The Gospel is a counter-narrative that helps its audience to
live a countercultural, alternative existence in the midst of such claims and
commitments.  The Gospel asserts that it
is God’s world, not Rome’s; that God’s reign and presence are manifested in
Jesus, and not in the emperor; that God’s blessings extend to all people, not
just the elite; that Jesus, not Rome, reveals God’s will.  Rome is [an agent of evil] whom God will
overcome when God’s empire is established in full at Jesus’ return.  The present sinful world, marked by
exploitation, is the world from which people need to be saved, through Jesus’
ministry now and upon his return.
Followers of Jesus . . . must not render to Caesar the things that are
God’s, nor are they to imitate the domineering practices of the [Roman]
rulers.  Instead, Christians are to be an
active and faithful alternative community of loving, merciful, inclusive,
praying, missional servants, anticipating the completion of God’s purpose.

Well, suddenly it sounds as if this could be about us.  What then are we to make of today’s story of
Joseph, a humble and righteous man faced with such a common and difficult
problem:  his betrothed, the woman he
planned to marry, is pregnant, and not by him.
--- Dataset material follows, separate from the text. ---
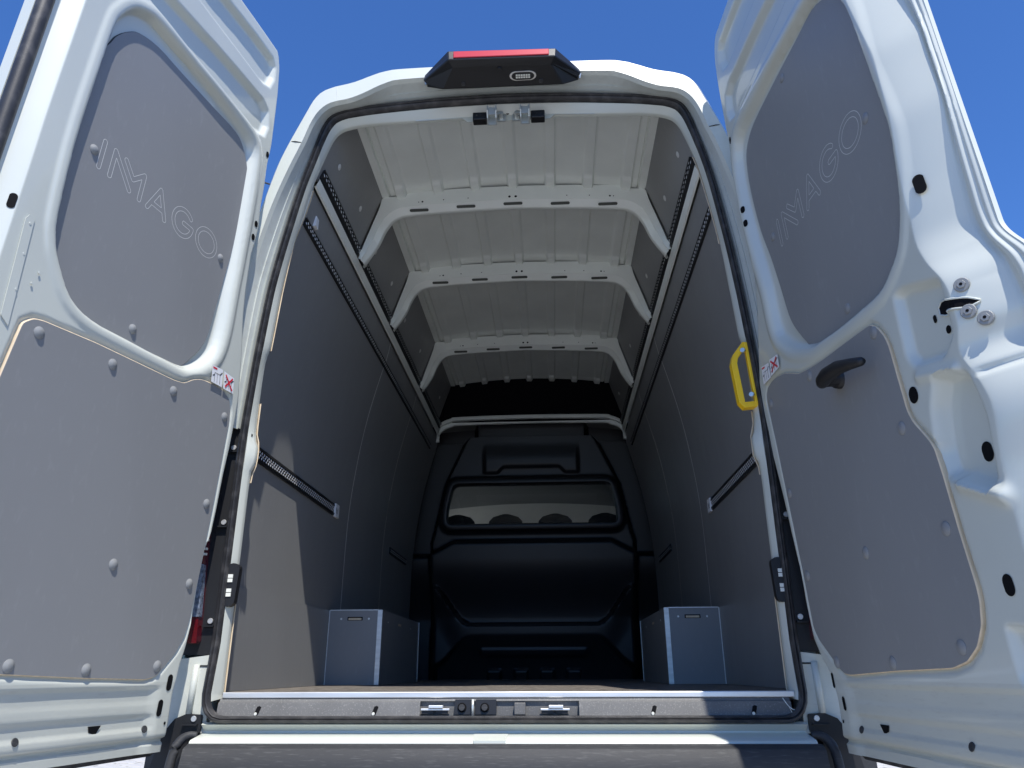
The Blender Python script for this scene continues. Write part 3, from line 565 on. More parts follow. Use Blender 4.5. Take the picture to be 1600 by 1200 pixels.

How is he to believe the voice of the Spirit, of the angel, telling him
that this child is yet God’s child, to be loved and claimed and raised as
Joshua, as the one who will save his people?
Biographies of the Emperor Augustus, of the earlier Greek Emperor
Alexander, claimed that they were offspring of the gods born to conquer, rule
and dominate.  Well, here would be a real
child of God, born to heal, serve, and save, born to end oppression and establish
God’s rule of justice and love, born to Mary, claimed by Joseph in a choice
that was the epitome of mercy and love. Joseph could have had Mary stoned.  He could have quietly called off the
marriage, and left her to raise the child by herself.  He did not.
As Joseph put the life and needs of a mother and child ahead of his own
wounded dignity, he became a model of Christian community, claiming the
children, all the children, as our own to care for and to nurture,
understanding that it is out of such care that God’s realm is born.

Can we speak openly here?  We know that Matthew
and Luke wrote birth narratives that contradict each other in many points.  That doesn’t matter, for the truth of them is
larger than the details.  Luke wrote,
Matthew wrote of the “Gift of God,” creating metaphors for the ways that God
enters human history.  People, captured
by fear, wishing for safety, long for the knight on the white charger, for the
Lone Ranger, for Davy Crockett.  God
comes to us instead in dreams and whispers, cautioning us not to fear. “Do not
be afraid,” the angel whispers.  Look
into the situation before you and see God, alive, awaiting birth, see God,
vulnerable and indestructible, in the midst of it.   You, you and I, we can be the ones who tend
the baby, who nurture the realm of God, who keep the hope alive here and now,
even in the midst of empire.  Immanuel,
God is with us, now and always.  Amen.